On Tue, 08 Sep 2009 12:40:13 -0400, Saaa <em...@needmail.com> wrote:

Hm... I'm still confused. Why not just set the delegate to null? Why do
you need to have the delegate set to something?
It is for the gui. I give it a list of things to display.
And some of these things don't yet exist or can be deleted at any time.
I'd like it to display the last valid value.

That still doesn't explain why you need to have delegates set to something valid, yet have a null pointer value. Either a) you are trying to subvert the type system, or b) you can simply set the whole delegate (function and pointer) once you get the class instance.

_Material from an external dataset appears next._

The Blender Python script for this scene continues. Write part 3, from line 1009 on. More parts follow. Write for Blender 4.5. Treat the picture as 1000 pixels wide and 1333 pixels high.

It's hard for me to say what is the best way to do it, but generally, things like this are difficult, and rightfully so. Having a delegate without a valid pointer makes little sense.



There are ways to do it, without having a class instance, but it is messy.
how messy? :D

class C
{
  int val = 0;
  int method() {return val;}
}

int delegate() dg;

dg.func = &C.method; // note the upper-case C

// dg is now a "instanceless" delegate to C.method.

dg.ptr = new C;

Now you can call dg() and it will call the C.method function on the newly created C object.

Note that this method of manipulating methods does NOT obey inheritance. For example:

class B : C
{
  int method() {return 555;}
}

dg.ptr = new B;

dg(); // will return 0, since it calls C's version of method.

I also don't know how well it will work on interfaces.

Kind of related:
If you delete an object and later create a new object, what are the chances
they are located on the
same place (deleted.ptr is new.ptr) ?
Does the garbage collector try to reuse locations or is it the opposite (or
random) ?

The chances are non-zero :) I wouldn't depend on this behavior either way if I were you.